_INFORMATION SUPPLIED_:

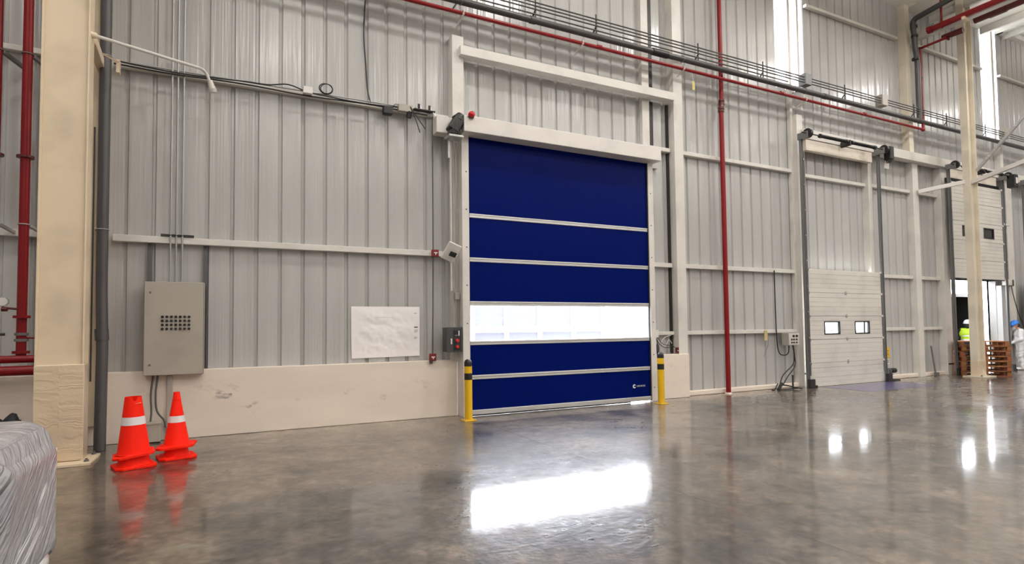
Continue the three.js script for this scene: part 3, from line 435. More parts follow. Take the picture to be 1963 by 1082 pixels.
  const gg = part('gauge', [rod(V(-0.19, 2.03, 0.02), V(-0.19, 2.03, 0.06), 0.062, 0.062, 24)], M.galv, v1); part('dial', rod(V(-0.19, 2.03, 0.06), V(-0.19, 2.03, 0.064), 0.054, 0.054, 24), M.reflective, gg); part('stem', rod(V(-0.19, 1.95, 0.04), V(-0.19, 1.99, 0.04), 0.012), M.darkGalv, gg);
  vr(-2.75, 0.42, 0.056, 3.2, 'red riser at the left edge of the picture');
  tag(part('red_pipe', rod(V(-9, 1.27, 0.5), V(-2.0, 1.27, 0.5), 0.05, 0.05, 20), M.red), 'upper of two horizontal red pipes left of the cream column', 'pipe'); tag(part('red_pipe', [rod(V(-9, 1.12, 0.52), V(-2.0, 1.12, 0.52), 0.064, 0.064, 20), rod(V(-3.4, 1.12, 0.52), V(-3.3, 1.12, 0.52), 0.085)], M.red), 'lower and thicker of two horizontal red pipes left of the cream column', 'pipe');
  tag(part('valve_handle', [rod(V(-2.95, 1.6, 0.5), V(-2.58, 1.6, 0.5), 0.018), rod(V(-2.95, 1.6, 0.5), V(-2.9, 1.27, 0.5), 0.02)], M.darkSteel), 'dark lever handle above the horizontal red pipes at the left edge', 'lever');
}
// cable run on the upper rail left of the door
{
  tag(part('conduit', [bent([[-1.48, 5.62, 0.14], [3.42, 5.64, 0.14], [3.45, 5.3, 0.13]], 0.014, 0.1, 8)], M.conduit), 'pale conduit along the upper rail left of the blue door', 'conduit');
  const c1 = []; for (let x = -1.5; x <= 3.3; x += 0.3) c1.push([x, 5.60 + 0.025 * Math.sin(x * 2.3) + (x > 0.8 && x < 1.2 ? 0.06 : 0), 0.18]);
  tag(part('cable', [tube(c1, 0.011, 90, 6)], M.black), 'upper black cable sagging along the upper rail', 'cable');
  tag(part('cable', [tube(c1.map(([x, y, z]) => [x, 5.56 + 0.012 * Math.sin(x * 3.1 + 1), z - 0.01]), 0.012, 90, 6)], M.rubber), 'lower black cable lying along the upper rail', 'cable');
  tag(part('cable_coil', [new THREE.TorusGeometry(0.095, 0.009, 8, 36).scale(1.15, 0.95, 1).translate(1.5, 5.72, 0.17), new THREE.TorusGeometry(0.085, 0.008, 8, 36).scale(1.15, 0.95, 1).rotateZ(0.3).translate(1.51, 5.72, 0.18)], M.black), 'small black coil of spare cable on the upper rail', 'cable');
  tag(part('cable', tube([[2.19, 7.5, 0.05], [2.17, 6.9, 0.03], [2.2, 6.4, 0.03], [2.23, 5.9, 0.05], [2.26, 5.62, 0.15]], 0.012, 30, 6), M.black), 'black cable dropping down the wall to the upper rail', 'cable');
  const j = thing('junction_box', 'small white junction box on the upper rail near the cable coil', 'junction box', [1.2, 5.56, 0.15]); part('case', box(-0.075, 0.075, 0, 0.12, 0, 0.1, 0.008), M.whiteBox, j); part('lid', box(-0.07, 0.07, 0.005, 0.115, 0.1, 0.106, 0.003), M.whiteBox, j);
  const k = thing('power_supply', 'black block hanging below the upper rail left of the grey box', 'power supply', [2.55, 5.42, 0.15]); part('body', box(-0.085, 0.085, 0, 0.15, 0, 0.12, 0.02), M.black, k); part('lead', tube([[0.08, 0.12, 0.06], [0.14, 0.22, 0.06], [0.24, 0.2, 0.05], [0.3, 0.14, 0.04]], 0.006, 16, 6), M.black, k);
  const g = thing('grey_terminal_box', 'grey terminal box with two loose black wires on the upper rail', 'junction box', [2.87, 5.52, 0.15]); part('case', box(-0.13, 0.13, 0, 0.13, 0, 0.11, 0.008), M.panelGrey, g); part('lamp', rod(V(0.06, -0.09, 0.05), V(0.08, 0.02, 0.08), 0.05, 0.045, 14), M.black, g); for (const [dx, dy] of [[0.17, -0.36], [0.27, -0.28]]) part('loose_wire', tube([[0.08, 0.1, 0.11], [0.1 + dx * 0.4, dy * 0.35, 0.14], [0.08 + dx, dy, 0.14]], 0.008, 12, 6), M.black, g);
  for (const [x, l] of [[3.14, 'left'], [3.34, 'right']]) { const s = thing('small_camera', l + ' of two small white devices on the upper rail beside the drive box', 'camera', [x, 5.63, 0.14]); part('housing', lathe([[0, 0.1], [0.045, 0.085], [0.06, 0.04], [0.062, 0]], 16), M.whiteBox, s); part('lens', [box(-0.03, 0.01, 0.01, 0.09, 0.045, 0.075, 0.006)], M.black, s); part('base', box(-0.1, 0.1, -0.02, 0, -0.03, 0.08, 0.004), M.darkSteel, s); }
  tag(part('cable', tube([[3.4, 5.6, 0.2], [3.46, 5.45, 0.26], [3.44, 5.35, 0.2]], 0.01, 16, 6), M.reflective), 'pale cable bending down behind the white drive box', 'cable'); tag(part('cable', tube([[3.62, 5.36, 0.36], [3.68, 5.5, 0.4], [3.76, 5.46, 0.45]], 0.006, 16, 6), M.reflective), 'thin pale cable arching from the drive box to the motor', 'cable');
  const a = thing('white_pipe_arm', 'thin white pipe arm from the left column to the wall with a bent end', 'pipe'); part('run', bent([[-1.6, 5.44, 1.33], [-0.3, 5.62, 0.36], [-0.22, 5.36, 0.32]], 0.022, 0.14), M.white, a); part('end_fitting', [rod(V(-0.245, 5.48, 0.33), V(-0.21, 5.36, 0.31), 0.034, 0.05), rod(V(-0.21, 5.36, 0.31), V(-0.2, 5.31, 0.3), 0.06, 0.05)], M.white, a); part('collar', rod(V(-1.62, 5.44, 1.34), V(-1.53, 5.45, 1.28), 0.04), M.cream, a);
  tag(part('bracket_plate', [box(-0.80 - 0.1, -0.80 + 0.02, 5.64, 5.76, 0.0, 0.03)], M.galv), 'small pale bracket plate above the upper rail near the three conduits', 'bracket');
  const y = thing('yellow_tag', 'yellow tag hanging on the pipe hook above the second white post', 'tag', [9.62, 7.05, 0.42]); part('card', box(-0.04, 0.04, 0, 0.2, 0, 0.004), std('faded yellow card', [0.6, 0.52, 0.2], 0.6), y); part('string', rod(V(0, 0.2, 0), V(-0.05, 0.45, 0), 0.004), M.reflective, y);
}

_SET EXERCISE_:
Quote every line word for word and keep the images out of the copy.

_OUTPUT FOR THIS EXERCISE_:
Continue the three.js script for this scene: part 3, from line 435. More parts follow. Take the picture to be 1963 by 1082 pixels.
  const gg = part('gauge', [rod(V(-0.19, 2.03, 0.02), V(-0.19, 2.03, 0.06), 0.062, 0.062, 24)], M.galv, v1); part('dial', rod(V(-0.19, 2.03, 0.06), V(-0.19, 2.03, 0.064), 0.054, 0.054, 24), M.reflective, gg); part('stem', rod(V(-0.19, 1.95, 0.04), V(-0.19, 1.99, 0.04), 0.012), M.darkGalv, gg);
  vr(-2.75, 0.42, 0.056, 3.2, 'red riser at the left edge of the picture');
  tag(part('red_pipe', rod(V(-9, 1.27, 0.5), V(-2.0, 1.27, 0.5), 0.05, 0.05, 20), M.red), 'upper of two horizontal red pipes left of the cream column', 'pipe'); tag(part('red_pipe', [rod(V(-9, 1.12, 0.52), V(-2.0, 1.12, 0.52), 0.064, 0.064, 20), rod(V(-3.4, 1.12, 0.52), V(-3.3, 1.12, 0.52), 0.085)], M.red), 'lower and thicker of two horizontal red pipes left of the cream column', 'pipe');
  tag(part('valve_handle', [rod(V(-2.95, 1.6, 0.5), V(-2.58, 1.6, 0.5), 0.018), rod(V(-2.95, 1.6, 0.5), V(-2.9, 1.27, 0.5), 0.02)], M.darkSteel), 'dark lever handle above the horizontal red pipes at the left edge', 'lever');
}
// cable run on the upper rail left of the door
{
  tag(part('conduit', [bent([[-1.48, 5.62, 0.14], [3.42, 5.64, 0.14], [3.45, 5.3, 0.13]], 0.014, 0.1, 8)], M.conduit), 'pale conduit along the upper rail left of the blue door', 'conduit');
  const c1 = []; for (let x = -1.5; x <= 3.3; x += 0.3) c1.push([x, 5.60 + 0.025 * Math.sin(x * 2.3) + (x > 0.8 && x < 1.2 ? 0.06 : 0), 0.18]);
  tag(part('cable', [tube(c1, 0.011, 90, 6)], M.black), 'upper black cable sagging along the upper rail', 'cable');
  tag(part('cable', [tube(c1.map(([x, y, z]) => [x, 5.56 + 0.012 * Math.sin(x * 3.1 + 1), z - 0.01]), 0.012, 90, 6)], M.rubber), 'lower black cable lying along the upper rail', 'cable');
  tag(part('cable_coil', [new THREE.TorusGeometry(0.095, 0.009, 8, 36).scale(1.15, 0.95, 1).translate(1.5, 5.72, 0.17), new THREE.TorusGeometry(0.085, 0.008, 8, 36).scale(1.15, 0.95, 1).rotateZ(0.3).translate(1.51, 5.72, 0.18)], M.black), 'small black coil of spare cable on the upper rail', 'cable');
  tag(part('cable', tube([[2.19, 7.5, 0.05], [2.17, 6.9, 0.03], [2.2, 6.4, 0.03], [2.23, 5.9, 0.05], [2.26, 5.62, 0.15]], 0.012, 30, 6), M.black), 'black cable dropping down the wall to the upper rail', 'cable');
  const j = thing('junction_box', 'small white junction box on the upper rail near the cable coil', 'junction box', [1.2, 5.56, 0.15]); part('case', box(-0.075, 0.075, 0, 0.12, 0, 0.1, 0.008), M.whiteBox, j); part('lid', box(-0.07, 0.07, 0.005, 0.115, 0.1, 0.106, 0.003), M.whiteBox, j);
  const k = thing('power_supply', 'black block hanging below the upper rail left of the grey box', 'power supply', [2.55, 5.42, 0.15]); part('body', box(-0.085, 0.085, 0, 0.15, 0, 0.12, 0.02), M.black, k); part('lead', tube([[0.08, 0.12, 0.06], [0.14, 0.22, 0.06], [0.24, 0.2, 0.05], [0.3, 0.14, 0.04]], 0.006, 16, 6), M.black, k);
  const g = thing('grey_terminal_box', 'grey terminal box with two loose black wires on the upper rail', 'junction box', [2.87, 5.52, 0.15]); part('case', box(-0.13, 0.13, 0, 0.13, 0, 0.11, 0.008), M.panelGrey, g); part('lamp', rod(V(0.06, -0.09, 0.05), V(0.08, 0.02, 0.08), 0.05, 0.045, 14), M.black, g); for (const [dx, dy] of [[0.17, -0.36], [0.27, -0.28]]) part('loose_wire', tube([[0.08, 0.1, 0.11], [0.1 + dx * 0.4, dy * 0.35, 0.14], [0.08 + dx, dy, 0.14]], 0.008, 12, 6), M.black, g);
  for (const [x, l] of [[3.14, 'left'], [3.34, 'right']]) { const s = thing('small_camera', l + ' of two small white devices on the upper rail beside the drive box', 'camera', [x, 5.63, 0.14]); part('housing', lathe([[0, 0.1], [0.045, 0.085], [0.06, 0.04], [0.062, 0]], 16), M.whiteBox, s); part('lens', [box(-0.03, 0.01, 0.01, 0.09, 0.045, 0.075, 0.006)], M.black, s); part('base', box(-0.1, 0.1, -0.02, 0, -0.03, 0.08, 0.004), M.darkSteel, s); }
  tag(part('cable', tube([[3.4, 5.6, 0.2], [3.46, 5.45, 0.26], [3.44, 5.35, 0.2]], 0.01, 16, 6), M.reflective), 'pale cable bending down behind the white drive box', 'cable'); tag(part('cable', tube([[3.62, 5.36, 0.36], [3.68, 5.5, 0.4], [3.76, 5.46, 0.45]], 0.006, 16, 6), M.reflective), 'thin pale cable arching from the drive box to the motor', 'cable');
  const a = thing('white_pipe_arm', 'thin white pipe arm from the left column to the wall with a bent end', 'pipe'); part('run', bent([[-1.6, 5.44, 1.33], [-0.3, 5.62, 0.36], [-0.22, 5.36, 0.32]], 0.022, 0.14), M.white, a); part('end_fitting', [rod(V(-0.245, 5.48, 0.33), V(-0.21, 5.36, 0.31), 0.034, 0.05), rod(V(-0.21, 5.36, 0.31), V(-0.2, 5.31, 0.3), 0.06, 0.05)], M.white, a); part('collar', rod(V(-1.62, 5.44, 1.34), V(-1.53, 5.45, 1.28), 0.04), M.cream, a);
  tag(part('bracket_plate', [box(-0.80 - 0.1, -0.80 + 0.02, 5.64, 5.76, 0.0, 0.03)], M.galv), 'small pale bracket plate above the upper rail near the three conduits', 'bracket');
  const y = thing('yellow_tag', 'yellow tag hanging on the pipe hook above the second white post', 'tag', [9.62, 7.05, 0.42]); part('card', box(-0.04, 0.04, 0, 0.2, 0, 0.004), std('faded yellow card', [0.6, 0.52, 0.2], 0.6), y); part('string', rod(V(0, 0.2, 0), V(-0.05, 0.45, 0), 0.004), M.reflective, y);
}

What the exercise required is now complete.